Still, the phrase “administrative state” is used mostly by conservatives, who regard its growth as a loss of liberty and an undesirable increase in government’s powers. “The administrative state represents a new and pervasive form of rule, and a perversion of constitutional self-government,” writes historian Steven Hayward in the current issue of the conservative Claremont Review of Books.

Hayward dates the administrative state to the early 20th century and the influence of Progressives, particularly President Woodrow Wilson. Progressives had an unrealistic faith in experts to guide social progress, Hayward argues. This justified a new political order: “The public [could] speak about the ends of government, while the means would be left to the expert administrators.” The same philosophy prevails today, Hayward says.

Aside from excessive meddling, the other big complaint against regulation is that it hurts the economy. No one really knows by how much, but “there is ample evidence that regulation has expanded and that this expansion has limited economic growth,” as Ted Gayer and Philip Wallach of the Brookings Institution recently wrote. One study estimates that regulation has shaved 0.8 percent off the U.S. annual growth rate, which — if confirmed by other studies — would be huge.

There’s a paradox. Americans tend to like the effects of individual regulations and dislike the effects of regulations collectively. We like clean air and water; safer vehicles; effective drugs; honest financial markets; uncontaminated food; and much more. But we dislike the burden of collective compliance that is time-consuming and drowns us in paperwork. It may discourage start-up businesses and make it harder for existing firms to survive.

It’s time to make the administrative state a mainstream concept, through the creation of a regulatory budget. The point is not to justify the instant repeal of most rules, as Bannon’s critics fear, but to improve understanding and accountability. We need to develop a better idea of the impact of regulation on both government and the economy. Until now, we’ve tended to examine regulations in isolation — an understandable bias, because (for instance) there’s not much connection between a regulation on food safety and one affecting the electrical grid.

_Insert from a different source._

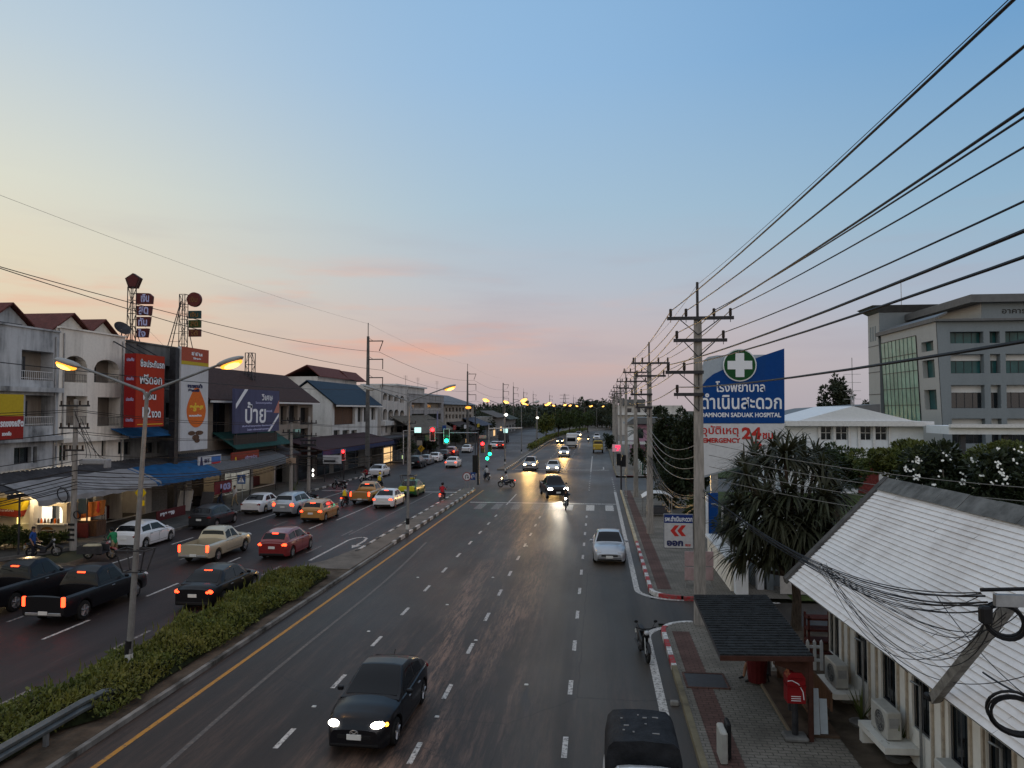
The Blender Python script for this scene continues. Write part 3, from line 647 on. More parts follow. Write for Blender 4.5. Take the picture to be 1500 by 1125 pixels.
def make_vehicle(kind,label,cat,pmat,head=M_HEADOFF,tail=M_LAMPOFF,stop=None,lower=None,plate=True,name=None):
    d = CARS[kind]; L,W,zb,r = d['L'],d['W'],d['zb'],d['r']; hl = L / 2; bed = d.get('bed')
    root = thing(name or {'sedan': 'parked_car','hatch': 'hatchback_car','fastback': 'hatchback_car','suv': 'sport_utility_vehicle','pickup': 'pickup_truck','minitruck': 'pickup_truck'}[kind],label,cat)
    tall = kind in ('suv','pickup','minitruck')
    ra = r + .055
    ys = set()
    for a in d['ax']:
        for i in range(-6,7): ys.add(round(a + ra * math.sin(PI / 2 * i / 6) * 1.0,3))
        ys.add(round(a - ra - .01,3)); ys.add(round(a + ra + .01,3))
    for y in frange(-hl,hl,.22): ys.add(round(y,3))
    if bed:
        for q in (bed[0] - .005,bed[0] + .005,bed[1] - .005,bed[1] + .005): ys.add(round(q,3))
    for q in (.02,.06,.13): ys.add(round(hl - q,3)); ys.add(round(-hl + q,3))
    ys = sorted(ys); ys = [y for i,y in enumerate(ys) if i == 0 or y - ys[i - 1] > .004]
    def half(y):
        q = 1.15 if y > 0 and not bed else .75; e = max(0,(abs(y) - (hl - q)) / q); k = (.16 if bed else .27) if y > 0 else (.06 if bed else .15)
        return W * (1 - k * e ** 2.4)
    rows = []
    for y in ys:
        w = half(y); zd = smooth(d['deck'],y); low = zb
        e = max(0,(abs(y) - (hl - .16)) / .16)
        low += .10 * e * e
        for a in d['ax']:
            if abs(y - a) < ra: low = max(low,r + math.sqrt(max(0,ra * ra - (y - a) ** 2)))
        zm = max(low + .03,min(zd - .22,zb + .34)); zs = max(zm + .02,zd - .17)
        sh = .02 * e
        hp = [(0,low),(.62 * w,low),(.965 * w,low),(.995 * w - sh,low + .05 if low > zb + .15 else low + .09),(w - sh,zm),(.985 * w - sh,zs),(.945 * w - sh,zd - .075)]
        if bed and bed[0] < y < bed[1]: hp += [(.84 * w,zd - .012),(.83 * w,bed[2]),(0,bed[2])]
        else: hp += [(.83 * w,zd - .008),(.42 * w,zd + .04 - .03 * e),(0,zd + .052 - .035 * e)]
        hp = [(x,max(z,low)) for x,z in hp]
        rows.append([(x,y,z) for x,z in hp] + [(-x,y,z) for x,z in reversed(hp[1:-1])] + [(hp[0][0],y,hp[0][1])])
    b = MB(); loft(b,rows); body = b.build('body',pmat,root,smooth=34,world=False)
    # cabin
    def cw(y,z,zlo): return W * (.925 - .235 * (z - zlo) / .5)
    cab = d['cab']; y0,y1 = cab[0][0],cab[-1][0]; yy = sorted(set([round(y,3) for y in frange(y0,y1,.16)] + [c[0] for c in cab])); tab = [(c[0],c[1]) for c in cab]; rows = []
    for y in yy:
        zt = smooth(tab,y) if kind != 'x' else 0; zl = smooth(d['deck'],y) - .09; zt = max(zt,zl + .02); wl_ = half(y) / W * W * .925
        wt = wl_ - .235 * W * (zt - zl) / .5 * .9; hp = [(wl_,zl),(wl_ - (wl_ - wt) * .86,zl + (zt - zl) * .86),(wt - .03,zt - .012 if zt - zl > .1 else zt),(wt * .55,zt + .018),(0,zt + .024)]
        rows.append([(x,y,z) for x,z in hp] + [(-x,y,z) for x,z in reversed(hp[:-1])])
    b = MB(); loft(b,rows); b.build('cabin',pmat,root,smooth=38,world=False)
    def at(y,t):    # point on the cabin side, t = 0 belt .. 1 roof edge
        zt = smooth(tab,y); zl = smooth(d['deck'],y) - .09; wl_ = half(y) * .925; wt = wl_ - .235 * W * (zt - zl) / .5 * .9
        return wl_ - (wl_ - wt) * t * .86 + .006,zl + (zt - zl) * t * .86
    yf,yr = cab[-2][0],cab[1][0]          # windscreen top, rear top
    def glass(name,a_,c_,s):
        bb = MB(); n = 5; pts = []
        for i in range(n + 1):
            u = i / n; lo = a_[0] + (c_[0] - a_[0]) * u; hi = a_[1] + (c_[1] - a_[1]) * u
            x0_,z0_ = at(lo,.24); x1_,z1_ = at(hi,.92); pts += [(s * x0_,lo,z0_),(s * x1_,hi,z1_)]
        bb.add(pts,[(2 * i,2 * i + 1,2 * i + 3,2 * i + 2) if s < 0 else (2 * i,2 * i + 2,2 * i + 3,2 * i + 1) for i in range(n)]); bb.build(name,M_CARGLASS,root,world=False)
    for s in (-1,1):
        m1 = (yf + yr) / 2 + .12
        if bed: glass('side_window',(yr - .02,yr + .02),(m1 - .05,m1 - .05),s); glass('side_window',(m1 + .03,m1 + .03),(y1 - .34,yf + .02),s)
        else:
            q = yr + .10
            glass('side_window',(y0 + .55,q),(m1 - .06,m1 - .06),s); glass('side_window',(m1 + .03,m1 + .03),(y1 - .34,yf + .04),s)
    def screen(name,ya,yb,inset=.10):
        bb = MB(); n,k = 5,6; pts = []
        for i in range(n + 1):
            y = ya + (yb - ya) * i / n; zt = smooth(tab,y); zl = smooth(d['deck'],y) - .09; wl_ = half(y) * .925; wt = max(.3,wl_ - .235 * W * (zt - zl) / .5 * .9) - .07
            for j in range(k + 1):
                t = -1 + 2 * j / k; pts.append((wt * t,y,zt + .024 - .022 * t * t + .008))
        bb.add(pts,[(i * (k + 1) + j,i * (k + 1) + j + 1,(i + 1) * (k + 1) + j + 1,(i + 1) * (k + 1) + j) for i in range(n) for j in range(k)]); bb.build(name,M_CARGLASS,root,smooth=True,world=False)
    screen('windscreen',y1 - .13,yf + .06); screen('rear_window',y0 + (.06 if bed else .14),yr - (.02 if bed else .05))
    # wheels
    for a in d['ax']:
        for s in (-1,1):
            t = MB(); prof = [(.0,.60),(.02,.93),(.05,1.0),(.16,1.0),(.19,.93),(.21,.60)]; n = 20; rows = []
            for x,q in prof: rows.append([(x - .105,r * q * math.cos(2 * PI * j / n),r * q * math.sin(2 * PI * j / n)) for j in range(n + 1)])
            loft(t,rows,closed_ends=False); t.x = None
            w_ = t.build('wheel',M_TYRE,root,smooth=True,world=False); w_.location = (s * (W - .115),a,r)
            rm = MB(); rm.cyl((s * .07,0,0),(1,0,0),r * .63,.03,18)
            for k in range(5):
                an = 2 * PI * k / 5 + .3; rm.tube([(s * .088,0,0),(s * .094,r * .60 * math.cos(an),r * .60 * math.sin(an))],r * .10,5)
            rm.tube([(s * .085,r * .62 * math.cos(2 * PI * j / 18),r * .62 * math.sin(2 * PI * j / 18)) for j in range(19)],r * .05,5)
            rm.build('rim',M_RIM,w_,world=False)
    # lamps
    zh = smooth(d['deck'],hl - .25) - (.10 if not tall else .12) + (.005 if kind == 'fastback' else 0); zt = smooth(d['deck'],-hl + .1) - .13
    for s in (-1,1):
        b = MB(); b.x = Matrix.Translation((s * W * (.64 if not bed else .74),hl - ((.20 if kind != 'fastback' else .115) if not bed else .12),zh)) @ Matrix.Rotation(-s * R(32 if not bed else 14),4,'Z') @ Matrix.Rotation(R(-24),4,'X'); b.ball((0,0,0),(.21,.13,.075 if not tall else .10) if kind != 'fastback' else (.175,.10,.05),nu=12,nv=6)
        b.build('headlight',head,root,smooth=True,world=False)
        b = MB()
        if bed: b.bbox((s * W * .86,-hl + .03,zt - .06),(.13,.10,.36),.02)
        else: b.x = Matrix.Translation((s * W * .76,-hl + .075,zt)) @ Matrix.Rotation(s * R(16),4,'Z'); b.ball((0,0,0),(.155,.085,.09 if not tall else .15),nu=12,nv=6)
        b.build('tail_light',tail,root,smooth=True,world=False)
        b = MB(); b.bbox((s * (W + .07),y1 - .42,zd_ if (zd_ := smooth(d['deck'],.8) + .06) else 0),(.17,.09,.12),.03); b.build('mirror',pmat,root,world=False)
        for yh,ya_,yb_ in (((.15,-.62,.98),) if bed else ((.2,.02,.92),(-.72,-.86,.02))):
            b = MB(); zd0 = smooth(d['deck'],0); zl_ = zb + .13; ee = .007
            def ring(y,z): return (s * (half(y) * (.985 + .012 * max(0,min(1,(zd0 - .1 - z) / .3))) + .004),y,z)
            qs = [(ya_,zl_),(yb_,zl_),(yb_ + .04,zd0 - .30),(yb_,zd0 - .09),(ya_,zd0 - .09),(ya_,zd0 - .3)]; cy_,cz_ = (ya_ + yb_) / 2,(zl_ + zd0) / 2
            for i in range(6):
                (y1_,z1_),(y2_,z2_) = qs[i],qs[(i + 1) % 6]; sh_ = lambda y,z: (y + (ee * 2 if y < cy_ else -ee * 2),z + (ee * 2 if z < cz_ else -ee * 2))
                b.quad(ring(y1_,z1_),ring(y2_,z2_),ring(*sh_(y2_,z2_)),ring(*sh_(y1_,z1_)))
            dr = b.build('door',M_TRIM,root,world=False)
            b = MB(); b.bbox((s * (W * .992 + .008),yh - (.0 if not bed else .05),smooth(d['deck'],0) - .15),(.035,.18,.035),.008); b.build('door_handle',M_RIM if pmat in (P_BLACK,P_WHITE,P_BEIGE) else pmat,dr,world=False)
    if stop:
        b = MB(); zs = smooth(tab,yr); b.bbox((0,yr - .09 if not bed else yr - .02,zs - .015),(.34,.06,.05),.01); b.build('brake_lamp',stop,root,world=False)
    b = MB(); b.bbox((0,hl - .045,zb + .30 if not tall else zb + .40),(W * 1.02,.10,.14 if not tall else .22),.03); b.build('grille',M_TRIM,root,world=False)
    b = MB(); b.bbox((0,hl - .05,zb + .11),(W * 1.45,.11,.10),.03); b.build('front_bumper',M_TRIM,root,world=False)
    b = MB(); b.bbox((0,-hl + .05,zb + .12),(W * 1.60,.13,.14),.03); b.build('rear_bumper',M_TRIM if not bed else M_STEEL,root,world=False)
    if plate:
        b = MB(); b.bbox((0,hl + .012,zb + (.24 if kind != 'fastback' else .30)),(.36,.02,.13),.006); b.build('number_plate',M_PLATE,root,world=False)
        b = MB(); b.bbox((0,-hl - .012,zt - .14 if not bed else zb + .16),(.36,.03,.13),.006); b.build('number_plate',M_PLATE,root,world=False)
    if bed:
        b = MB(); b.box(-.36 * W * 2 * .95,.36 * W * 2 * .95,bed[0] + .02,bed[1] - .02,bed[2] + .004,bed[2] + .02); b.build('bed_floor',M_TRIM,root,world=False)
    return root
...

But that’s just the point: By comparing the costs and benefits of dissimilar regulations, we may discover which are truly valuable and which could be discarded without much, if any, loss. Or we may learn that an approach in one area could be profitably adopted in another. The costs of regulation, though initially imposed on businesses, are usually transferred to consumers through higher prices.

In 2015, the Code of Federal Regulations totaled 178,277 pages in 237 volumes, reports Crews’s annual study. At the end of the year, there were 3,297 new rules in the pipeline; 218 were “economically significant,” meaning that they were projected to have an annual impact of $100 million or more.

Like it or not, we do have an administrative state. It isn’t going away. We’re in denial — and shouldn’t be.